Right from the start you can tell that this is a low budget film with limited ambitions. The initial meeting between Mac’s crew and their contacts should have been suspenseful and tense but due to the fact it is shot in a field in broad daylight there is very little spark to it. It didn’t help that the clunky dialogue hindered the progression of the action. With that behind us the film moves along in a similar way.

The film makers obviously struggled with how to visualise the effects of the experimental drug on the mind of Mac. So, instead of internalizing it they went for the shaky camera and going a bit blurry to represent the fact that the synapses in Mac’s head were starting to fire again. it makes it look like there is an earth tremor every time he remembers a bit more with everyone around him seemingly being affected by the shakiness not just Mac.

There is too much reliance on coincidence in the story and fairly obvious character development. Most of the second half of the movie is pushed on by Mac fortunately remembering something just as he is in the right place. Now, the story would have us believe that this is the point but it happens every couple of minutes and becomes tiresome. Along with this, the introduction of new characters during these sequences means that they will play a part in the recollections and are there only as plot points.
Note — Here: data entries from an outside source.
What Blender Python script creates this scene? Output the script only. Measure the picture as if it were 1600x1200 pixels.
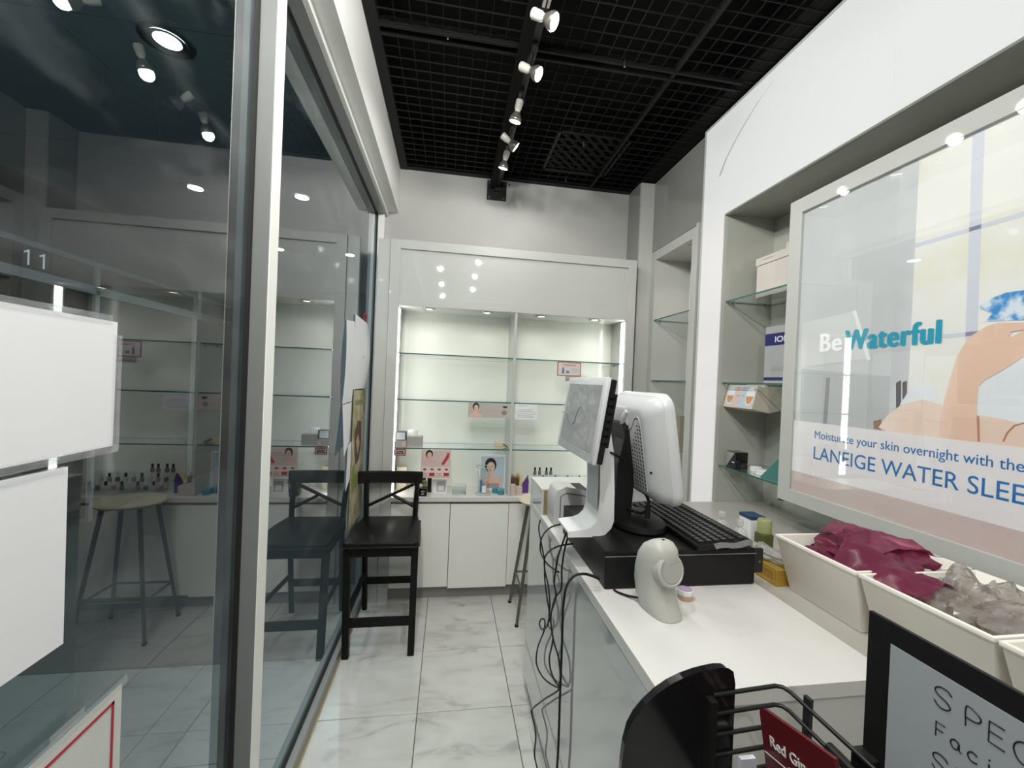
import bpy, bmesh, math, random
from mathutils import Vector, Matrix, noise
random.seed(4)
PI = math.pi
scene = bpy.context.scene
COL = scene.collection
for o in list(bpy.data.objects): bpy.data.objects.remove(o)

# ------------------------------------------------------------------ camera
CAM_H, FPX = 1.55, 646.6
YAW, PITCH, ROLL = .1517, -.00762, .0414
_f = Vector((math.sin(YAW), math.cos(YAW), 0)); _r = Vector((math.cos(YAW), -math.sin(YAW), 0)); _u = Vector((0, 0, 1))
_f2 = math.cos(PITCH)*_f + math.sin(PITCH)*_u; _u2 = math.cos(PITCH)*_u - math.sin(PITCH)*_f
_r3 = math.cos(ROLL)*_r + math.sin(ROLL)*_u2; _u3 = math.cos(ROLL)*_u2 - math.sin(ROLL)*_r
cd = bpy.data.cameras.new('camera'); cam = bpy.data.objects.new('camera', cd); COL.objects.link(cam)
cd.sensor_width = 36; cd.lens = FPX/1600*36; cd.clip_start = .02; cd.clip_end = 60
M = Matrix.Identity(4)
for i in range(3):
    M[i][0] = _r3[i]; M[i][1] = _u3[i]; M[i][2] = -_f2[i]
M[2][3] = CAM_H
cam.matrix_world = M
scene.camera = cam

# ------------------------------------------------------------------ world, exposure
w = bpy.data.worlds.new('world'); scene.world = w; w.use_nodes = True
w.node_tree.nodes['Background'].inputs[0].default_value = (.30, .36, .42, 1)
w.node_tree.nodes['Background'].inputs[1].default_value = .05
vs = scene.view_settings
vs.view_transform = 'Standard'; vs.look = 'None'; vs.gamma = 1; vs.exposure = 0.0; vs.use_curve_mapping = False
SPOT_W = 11.5; REAR_W = 22; SIDE_FILL_W = 40; DOWN_W = 1.0; STRIP_E = 10.5; FASCIA_E = .47; CORR_W = 55

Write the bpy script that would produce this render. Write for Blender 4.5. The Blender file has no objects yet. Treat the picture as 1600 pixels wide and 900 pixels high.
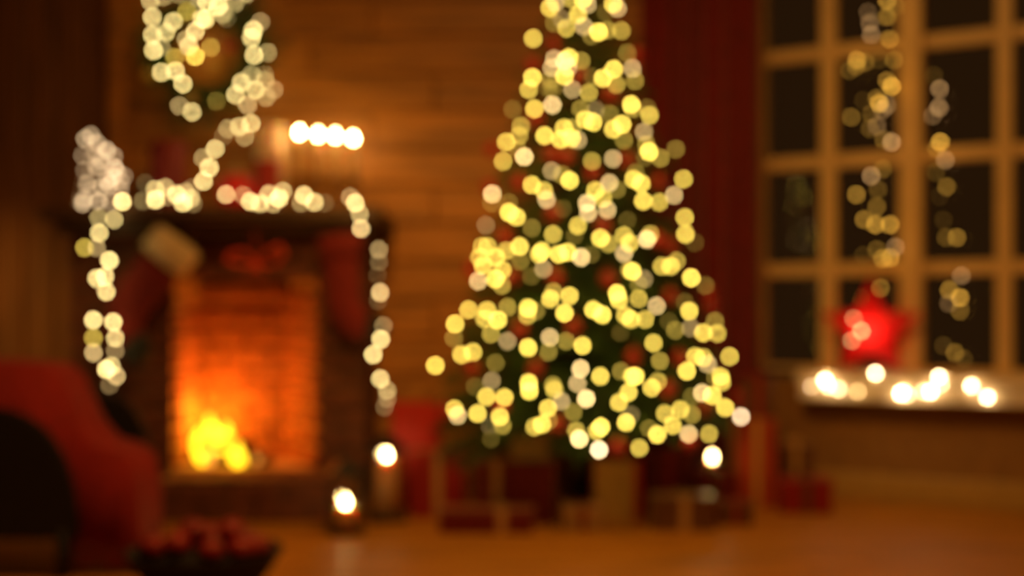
import bpy, bmesh, math, random
from mathutils import Vector, Matrix
random.seed(7)
R = random.random
PI = math.pi
scene = bpy.context.scene
COL = scene.collection

# ------------------------------------------------------------------ camera, world, exposure
CH, F, HZ = 0.855, 1900.0, 490.0          # eye height, focal length in px of a 1600 px frame, horizon row
FOCUS, APERTURE = 1.0, 0.0190             # focus distance and aperture diameter in metres
cam_d = bpy.data.cameras.new('camera')
cam = bpy.data.objects.new('camera', cam_d); COL.objects.link(cam)
cam.location = (0, 0, CH); cam.rotation_euler = (PI/2, 0, 0)
cam_d.sensor_width = 36.0; cam_d.lens = 36.0*F/1600.0
cam_d.shift_y = (HZ-450)/1600.0
cam_d.clip_start = 0.05
cam_d.dof.use_dof = True; cam_d.dof.focus_distance = FOCUS
cam_d.dof.aperture_fstop = cam_d.lens/1000.0/APERTURE
cam_d.dof.aperture_blades = 0
scene.camera = cam

world = bpy.data.worlds.new('night'); scene.world = world; world.use_nodes = True
bg = world.node_tree.nodes['Background']
bg.inputs[0].default_value = (1.0, 0.42, 0.12, 1); bg.inputs[1].default_value = 0.02

ROOM_FILL = 66.0
ld = bpy.data.lights.new('room_fill', 'AREA'); ld.energy = ROOM_FILL; ld.color = (1.0, 0.46, 0.10)  # unseen area light added overhead to lift the whole room
ld.shape = 'DISK'; ld.size = 0.9
lo = bpy.data.objects.new('room_fill', ld); COL.objects.link(lo); lo.location = (0.15, 2.95, 3.35)
def fill_spot(name, loc, aim, energy, size, col=(1.0, 0.48, 0.08)):
    d = bpy.data.lights.new(name, 'SPOT'); d.energy = energy; d.color = col
    d.spot_size = math.radians(size); d.spot_blend = 1.0; d.shadow_soft_size = 0.06
    o = bpy.data.objects.new(name, d); COL.objects.link(o); o.location = loc
    o.rotation_euler = (Vector(aim)-Vector(loc)).to_track_quat('-Z', 'Y').to_euler()
fill_spot('wall_fill_spot', (-0.5, 2.5, 2.3), (-0.36, 5.95, 0.95), 130.0, 36)  # unseen spot added to brighten the back wall between fireplace and tree
fill_spot('corner_fill_spot', (-2.5, 2.6, 1.7), (-2.45, 5.95, 0.72), 190.0, 24)  # unseen spot added to brighten the low boards left of the mantel

vs = scene.view_settings
vs.view_transform = 'Standard'; vs.look = 'None'; vs.exposure = 0.0; vs.gamma = 1.0; vs.use_curve_mapping = False
cy = scene.cycles
cy.use_adaptive_sampling = False
cy.use_denoising = True
cy.sample_clamp_indirect = 4.0
cy.max_bounces = 6
cy.caustics_reflective = False; cy.caustics_refractive = False

# ------------------------------------------------------------------ helpers
def P(px, py, Y):
    return Vector(((px-800)/F*Y, Y, CH-(py-HZ)/F*Y))
def PX(px, Y): return (px-800)/F*Y
def PZ(py, Y): return CH-(py-HZ)/F*Y

MATS = {}
def mat(name, col, rough=0.6, metal=0.0, noise=12.0, amt=0.18, stretch=(1,1,1), bump=0.0, coat=0.0, trans=0.0, sheen=0.0):
    if name in MATS: return MATS[name]
    m = bpy.data.materials.new(name); m.use_nodes = True; nt = m.node_tree
    b = nt.nodes['Principled BSDF']
    b.inputs['Roughness'].default_value = rough; b.inputs['Metallic'].default_value = metal
    b.inputs['Coat Weight'].default_value = coat; b.inputs['Transmission Weight'].default_value = trans
    b.inputs['Sheen Weight'].default_value = sheen
    tc = nt.nodes.new('ShaderNodeTexCoord'); mp = nt.nodes.new('ShaderNodeMapping')
    mp.inputs['Scale'].default_value = stretch
    oi = nt.nodes.new('ShaderNodeObjectInfo')
    ad = nt.nodes.new('ShaderNodeVectorMath'); ad.operation = 'ADD'
    sc_ = nt.nodes.new('ShaderNodeMath'); sc_.operation = 'MULTIPLY'; sc_.inputs[1].default_value = 37.0
    nt.links.new(oi.outputs['Random'], sc_.inputs[0])
    nt.links.new(tc.outputs['Object'], mp.inputs[0]); nt.links.new(mp.outputs[0], ad.inputs[0]); nt.links.new(sc_.outputs[0], ad.inputs[1])
    n = nt.nodes.new('ShaderNodeTexNoise'); n.inputs['Scale'].default_value = noise; n.inputs['Detail'].default_value = 5
    nt.links.new(ad.outputs[0], n.inputs['Vector'])
    r = nt.nodes.new('ShaderNodeValToRGB')
    r.color_ramp.elements[0].position = 0.3; r.color_ramp.elements[1].position = 0.72
    r.color_ramp.elements[0].color = tuple(c*(1-amt) for c in col)+(1,)
    r.color_ramp.elements[1].color = tuple(min(1, c*(1+amt)) for c in col)+(1,)
    nt.links.new(n.outputs['Fac'], r.inputs[0]); nt.links.new(r.outputs[0], b.inputs['Base Color'])
    if bump:
        bp = nt.nodes.new('ShaderNodeBump'); bp.inputs['Strength'].default_value = bump; bp.inputs['Distance'].default_value = 0.01
        nt.links.new(n.outputs['Fac'], bp.inputs['Height']); nt.links.new(bp.outputs[0], b.inputs['Normal'])
    MATS[name] = m
    return m
def emat(name, col, strength):
    if name in MATS: return MATS[name]
    m = bpy.data.materials.new(name); m.use_nodes = True; nt = m.node_tree
    b = nt.nodes['Principled BSDF']
    b.inputs['Base Color'].default_value = (0.8, 0.75, 0.6, 1)
    b.inputs['Emission Color'].default_value = tuple(col)+(1,); b.inputs['Emission Strength'].default_value = strength
    MATS[name] = m
    return m
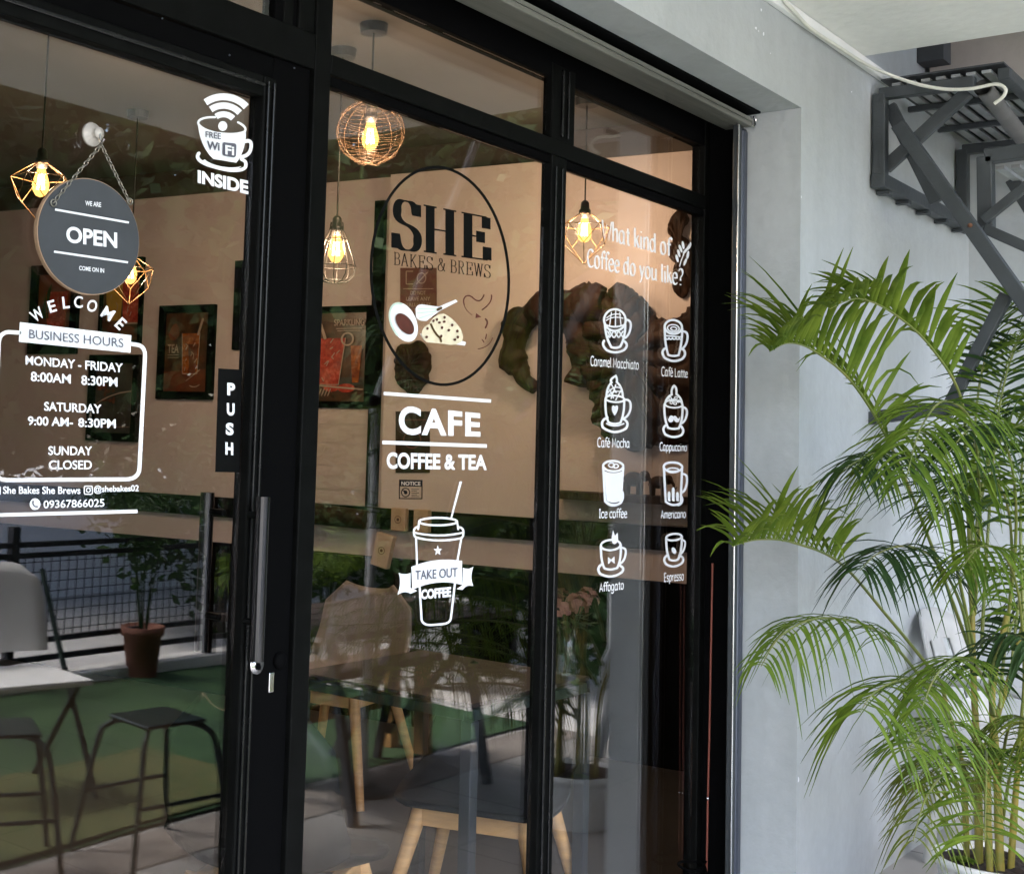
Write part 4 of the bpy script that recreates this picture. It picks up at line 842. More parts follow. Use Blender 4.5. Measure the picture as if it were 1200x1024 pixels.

Matthew Modine tries his best with a character that is not developed in any way. There is little sense of the struggle he has endured during his seven year incarceration. This is not due to Modine’s acting abilities. He is an excellent actor but the real lack of character on the page hinders him. Stallone is no better served. He spends the majority of his short screen time in an office looking at a whiteboard. Until the final action scene he has little to do and then he is involved in the most convoluted and illogical set of events that it just finishes the film off in the only way it deserved. A special note to his make up artist though. Who knew that a burnt orange skin tone would be so appealing for a man in his seventies.

Backtrace is bad. Not good bad, just bad.